Netflix: “The Empress”
By the middle of the 19th century, the 600-year-old Habsburg dynasty ruled an area of 676,615 kilometers in which 51.4 million people lived. This made it the third most populous monarchy in Europe after the Russian Empire and the United Kingdom.
The ravishing new series “The Empress” is concerned with just two of these people: the young Emperor Franz Joseph (Philippe Froissant) and his Bavarian wife, Empress Elisabeth (Devrim Lingnau), in the 1850s. And we should be grateful to Netflix because they’ve managed to make the stodgy Habsburgs downright sexy.

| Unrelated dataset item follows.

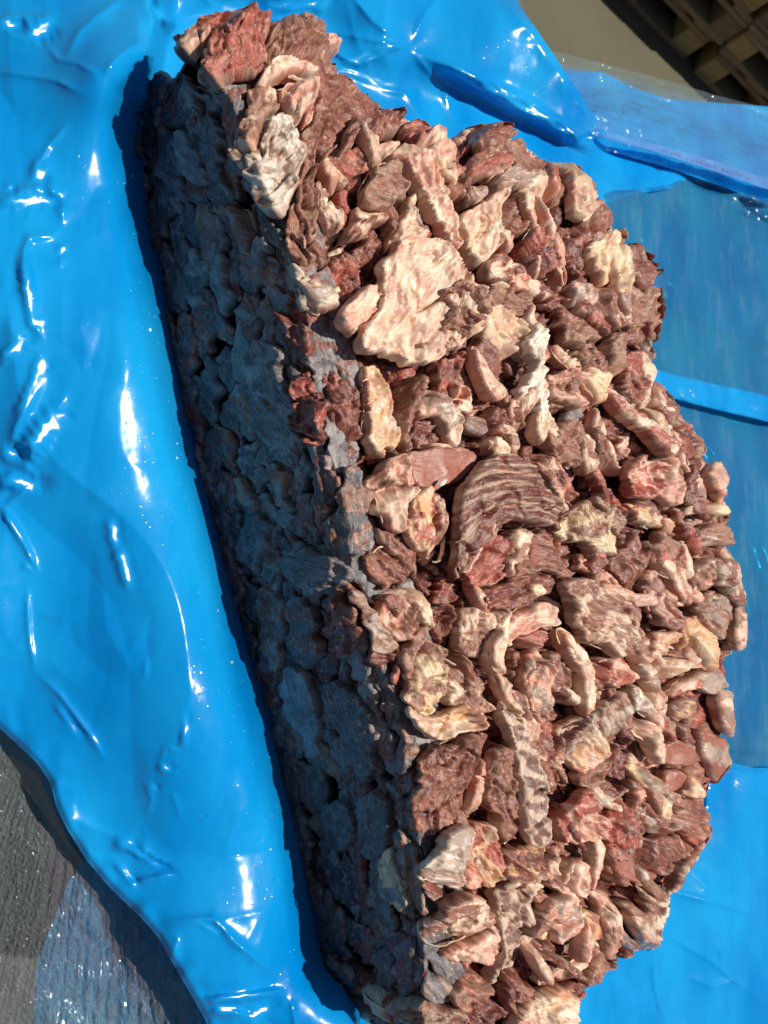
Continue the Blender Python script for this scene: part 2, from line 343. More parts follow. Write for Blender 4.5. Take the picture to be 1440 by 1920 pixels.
    col = colour(kind, px, py, d, s, t, off, warp, m1, m2, m3)
    fib = np.stack([s*PXM, t*PXM, np.full(len(s), off)], 1)
    # underside: rim rings going in and down
    if len(rim):
        rv = np.unique(rim); mp = {v: i for i, v in enumerate(rv)}
        dp = deep if deep else (.011 if not flat else .008)
        c3 = V.mean(0); nm = nf[rv]
        ring1 = V[rv]-nm*dp*.35; ring1 = ring1+(V[rv]-c3)*.0
        ring2 = V[rv]-nm*dp; ring2 = ring2+(c3-V[rv])*.10
        n0 = len(V); nr = len(rv); V = np.vstack([V, ring1, ring2]); col = np.vstack([col, col[rv], col[rv]]); fib = np.vstack([fib, fib[rv], fib[rv]])
        a_ = rim[:, 0]; b_ = rim[:, 1]; ia = np.array([mp[x] for x in a_]); ib = np.array([mp[x] for x in b_])
        F1 = np.stack([b_, a_, n0+ia, n0+ib], 1); F2 = np.stack([n0+ib, n0+ia, n0+nr+ia, n0+nr+ib], 1)
        F = np.vstack([F, F1, F2])
    return V, F, col, fib
NAMES = {'m': 'muscle_piece', 'r': 'lean_piece', 'd': 'dark_lean_piece', 'f': 'fat_piece', 'p': 'pink_fat_piece', 'y': 'yellow_fat_piece', 'o': 'orange_fat_piece', 's': 'sinew_piece', 'w': 'white_fat_piece', 't': 'tan_muscle_piece', 'g': 'grey_side_piece', 'G': 'pale_side_piece', 'q': 'smooth_cut_piece', 'M': 'marbled_piece', 'A': 'banded_muscle_piece'}
PLAB = {'w': 'white flaky fat with frost on it', 'M': 'marbled strip striped dark and pale', 'A': 'large dark muscle with curved pale bands'}
REG = {'0': (0, 0, 1), '1': (240, 0, 1/2.4), '2': (800, 200, 1/2.4), '3': (300, 550, 1/2.4), '4': (850, 700, 590/1440), '5': (450, 1100, 1/2.4), '6': (900, 1200, .375), '7': (550, 1400, 1/2.4)}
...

FJ has matinee-idol looks (imagine a young Ryan O’Neal) but he needs a wife to produce an heir and perpetuate the dynasty. His domineering mother, Prince Sophie (Melika Foroutan) sets her sights on Helene (Elisa Schlott), a distant cousin from Bavaria, and arranges for a meeting at Schoenbrunn. Helene’s family accompanies her but once they meet, FJ unexpectedly hits it off with the informal, wild-natured younger sister, “Sisi” (aka Elisabeth, played by Devrim Lingnau). Within weeks, a royal marriage between TJ and Sisi is arranged, much to the disapproval of both mothers who’d hoped for a different outcome.
Their fears are well-founded: now that Sisi has become the Empress of Austria, she must buckle down and obey the uber-strict protocols of the Habsburg court, something she is loath to do. Why on Earth must she sit by passively and embroider, when she prefers to ride horses and attend all-night parties thrown by FJ’s cunning, handsome younger brother Prince Maximilian (Johannes Nussbaum who looks like a young Billy Idol.) What’s more, her liberal proclivities and sympathy for the poor make her the “people’s princess,” not unlike the late great Princess Diana in our own time.

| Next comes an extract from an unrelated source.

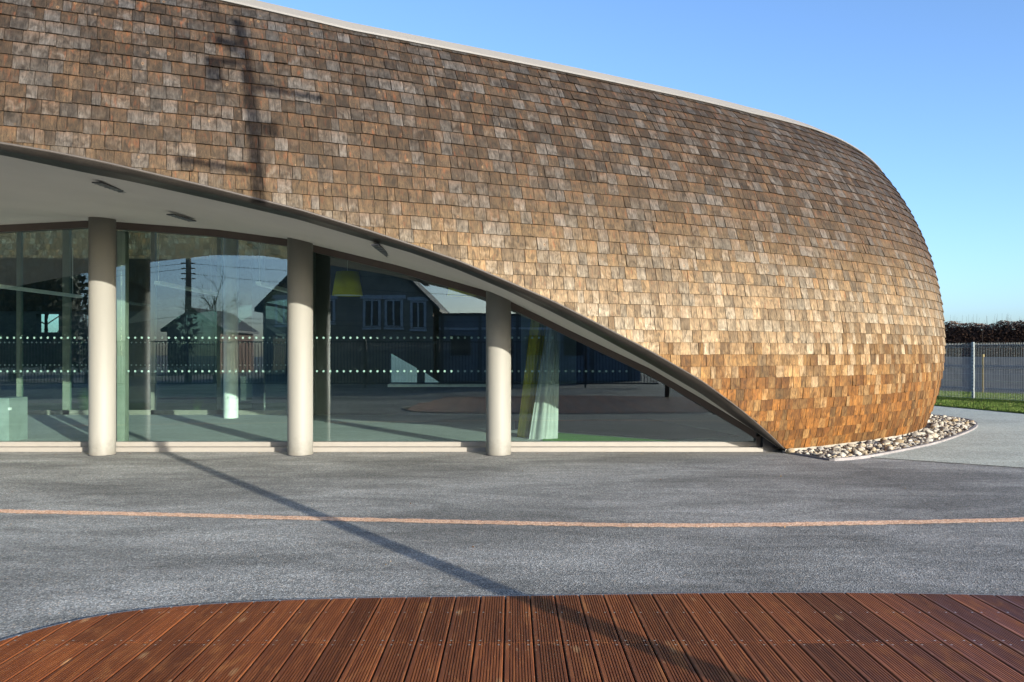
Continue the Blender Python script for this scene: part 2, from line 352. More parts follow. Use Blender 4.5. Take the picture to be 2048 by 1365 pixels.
def S_nrm(s, z):
    a = S_pos(np.asarray(s) + .03, z) - S_pos(np.asarray(s) - .03, z); b = S_pos(s, np.asarray(z) + .03) - S_pos(s, np.asarray(z) - .03)
    n = np.cross(a, b); return n / np.linalg.norm(n, axis=-1, keepdims=True)
def l_to_z(s, l):
    x = np.interp(s, SS, np.arange(len(SS))); i = int(min(x, len(SS) - 2)); f = x - i
    return float(np.interp(l, LL[i] * (1 - f) + LL[i + 1] * f, ZT))
def z_to_l(s, z):
    x = np.interp(s, SS, np.arange(len(SS))); i = int(min(x, len(SS) - 2)); f = x - i
    return float(np.interp(z, ZT, LL[i] * (1 - f) + LL[i + 1] * f))
FRONT = np.where(P0[:, 1] < 18.3)[0].max()
PX = CX + F * GX / GY; PY = HZ - F * (GZ - H) / GY
def sight(px, py):                                                          # where a line of sight meets the shell: (s, z)
    d = (PX[:FRONT] - px) ** 2 + (PY[:FRONT] - py) ** 2; i, j = np.unravel_index(d.argmin(), d.shape); s, z = SS[i], ZT[j]
    for _ in range(25):
        def pr(s, z):
            q = S_pos(s, z)[0]; return np.array([CX + F * q[0] / q[1], HZ - F * (q[2] - H) / q[1]])
        f0 = pr(s, z); J = np.stack([(pr(s + .01, z) - f0) / .01, (pr(s, z + .01) - f0) / .01], 1)
        try: st = np.linalg.solve(J, np.array([px, py]) - f0)
        except np.linalg.LinAlgError: break
        s += float(np.clip(st[0], -.3, .3)); z = float(np.clip(z + np.clip(st[1], -.3, .3), Z0, 5.95))
    return s, z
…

So what makes TE so irresistible? The chemistry between Elisabeth (Lingnau, a young Turkish-German actress, is a ringer for American actress Jennifer Lawrence) and the storybook-handsome Emperor, who loves his eccentric wife despite all the uproar she causes. The intense flirting that goes on between Elisabeth and the rakish Maximilian (who has an agenda of his own, it turns out). The political infighting between the ladies-in-waiting, one of whom (Almila Bagriacik) happens to be an anarchist waiting for the right moment to strike her down. And finally, the behavior of Princess Sophie, who has a well-kept romantic secret of her own.
The exteriors are stunning (many scenes are shot at Schonbrunn), the interiors are breathtaking, the acting is superb, and best of all, the story for the most part is true. So go ahead and indulge in “The Empress”! Your anti-monarchist sensibilities can wait until later.